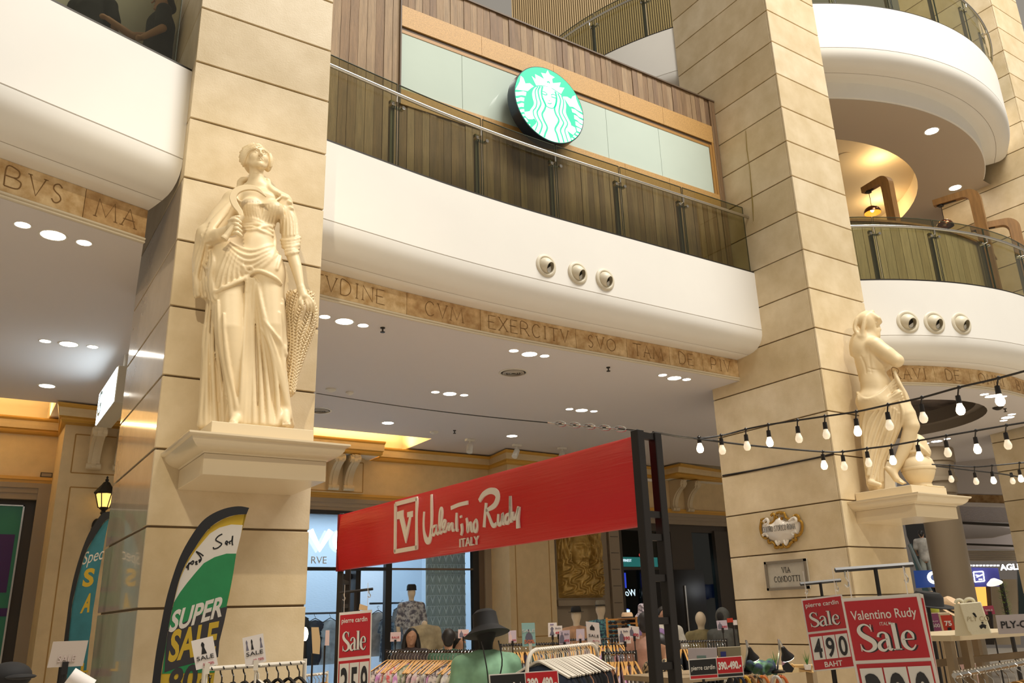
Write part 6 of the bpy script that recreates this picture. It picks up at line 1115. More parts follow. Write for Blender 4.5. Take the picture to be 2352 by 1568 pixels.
def garment_mesh(seed, L=.66, half=.21, th=.030):
    r = random.Random(seed); prof = [(0, 0.0), (.05, -.012), (.11, -.03), (half * .95, -.075), (half + .02, -.12), (half + .055, -.30), (half - .01, -.31), (half - .02, -.20), (half - .015, -.45), (half + .005, -L)]
    left = [(-a, b) for a, b in prof[::-1]]; out = left + prof[1:]; m = MB(); k = len(out); c = (0, -L * .45)
    rings = []
    for s_, w_ in ((1.0, 0.0), (.96, .55), (.6, 1.0)):
        rings.append([(th * w_ / 2 * (1 + .3 * math.sin(i * 1.7 + seed)), c[0] + (p[0] - c[0]) * s_, c[1] + (p[1] - c[1]) * s_) for i, p in enumerate(out)])
    vs = [p for rg in rings for p in rg] + [(-p[0], p[1], p[2]) for rg in rings[1:] for p in rg]; f = []
    for i in range(2): f += [(i * k + j, i * k + (j + 1) % k, (i + 1) * k + (j + 1) % k, (i + 1) * k + j) for j in range(k)]
    f += [tuple(2 * k + j for j in range(k))]
    idx = [0, 3, 4]
    for i in range(2): f += [(idx[i] * k + (j + 1) % k, idx[i] * k + j, idx[i + 1] * k + j, idx[i + 1] * k + (j + 1) % k) for j in range(k)]
    f += [tuple(4 * k + j for j in range(k - 1, -1, -1))]; m.add(vs, f); return m
def hanger_mesh(white=False):
    m = MB(); pts = cr([(0, -.215, -.085), (0, -.12, -.035), (0, -.03, .012), (0, 0, .02), (0, .03, .012), (0, .12, -.035), (0, .215, -.085)], 3); m.tube(pts, [.011] * len(pts), 5, flat=.55 if not white else .8)
    h = MB(); h.tube(cr([(0, 0, .02), (0, 0, .055), (0, .018, .072), (0, .022, .092), (0, 0, .108), (0, -.02, .095)], 3), .0028 if not white else .004, 5); return m, h
GM = [garment_mesh(i).data('garment', DARKS[0], True) for i in range(4)]; GLONG = garment_mesh(9, .85).data('garment', DARKS[0], True)
_hm, _hh = hanger_mesh(); HME, HHK = _hm.data('hanger', HW, True), _hh.data('hook', STEEL); _hm, _hh = hanger_mesh(True); HMW, HHW = _hm.data('hanger', HWH, True), _hh.data('hook', HWH); _hm, _hh = hanger_mesh(True); HMB, HHB = _hm.data('hanger', BLK, True), _hh.data('hook', BLK)
_gmv = {}
def gmesh(i, m_):
    if (i, m_.name) not in _gmv: me = (GM + [GLONG])[i].copy(); me.materials.clear(); me.materials.append(m_); _gmv[(i, m_.name)] = me
    return _gmv[(i, m_.name)]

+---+

# Exercise instructions:
The pictures should not be reproduced; quote all of the other material exactly.

# Solved problem:
Write part 6 of the bpy script that recreates this picture. It picks up at line 1115. More parts follow. Write for Blender 4.5. Take the picture to be 2352 by 1568 pixels.
def garment_mesh(seed, L=.66, half=.21, th=.030):
    r = random.Random(seed); prof = [(0, 0.0), (.05, -.012), (.11, -.03), (half * .95, -.075), (half + .02, -.12), (half + .055, -.30), (half - .01, -.31), (half - .02, -.20), (half - .015, -.45), (half + .005, -L)]
    left = [(-a, b) for a, b in prof[::-1]]; out = left + prof[1:]; m = MB(); k = len(out); c = (0, -L * .45)
    rings = []
    for s_, w_ in ((1.0, 0.0), (.96, .55), (.6, 1.0)):
        rings.append([(th * w_ / 2 * (1 + .3 * math.sin(i * 1.7 + seed)), c[0] + (p[0] - c[0]) * s_, c[1] + (p[1] - c[1]) * s_) for i, p in enumerate(out)])
    vs = [p for rg in rings for p in rg] + [(-p[0], p[1], p[2]) for rg in rings[1:] for p in rg]; f = []
    for i in range(2): f += [(i * k + j, i * k + (j + 1) % k, (i + 1) * k + (j + 1) % k, (i + 1) * k + j) for j in range(k)]
    f += [tuple(2 * k + j for j in range(k))]
    idx = [0, 3, 4]
    for i in range(2): f += [(idx[i] * k + (j + 1) % k, idx[i] * k + j, idx[i + 1] * k + j, idx[i + 1] * k + (j + 1) % k) for j in range(k)]
    f += [tuple(4 * k + j for j in range(k - 1, -1, -1))]; m.add(vs, f); return m
def hanger_mesh(white=False):
    m = MB(); pts = cr([(0, -.215, -.085), (0, -.12, -.035), (0, -.03, .012), (0, 0, .02), (0, .03, .012), (0, .12, -.035), (0, .215, -.085)], 3); m.tube(pts, [.011] * len(pts), 5, flat=.55 if not white else .8)
    h = MB(); h.tube(cr([(0, 0, .02), (0, 0, .055), (0, .018, .072), (0, .022, .092), (0, 0, .108), (0, -.02, .095)], 3), .0028 if not white else .004, 5); return m, h
GM = [garment_mesh(i).data('garment', DARKS[0], True) for i in range(4)]; GLONG = garment_mesh(9, .85).data('garment', DARKS[0], True)
_hm, _hh = hanger_mesh(); HME, HHK = _hm.data('hanger', HW, True), _hh.data('hook', STEEL); _hm, _hh = hanger_mesh(True); HMW, HHW = _hm.data('hanger', HWH, True), _hh.data('hook', HWH); _hm, _hh = hanger_mesh(True); HMB, HHB = _hm.data('hanger', BLK, True), _hh.data('hook', BLK)
_gmv = {}
def gmesh(i, m_):
    if (i, m_.name) not in _gmv: me = (GM + [GLONG])[i].copy(); me.materials.clear(); me.materials.append(m_); _gmv[(i, m_.name)] = me
    return _gmv[(i, m_.name)]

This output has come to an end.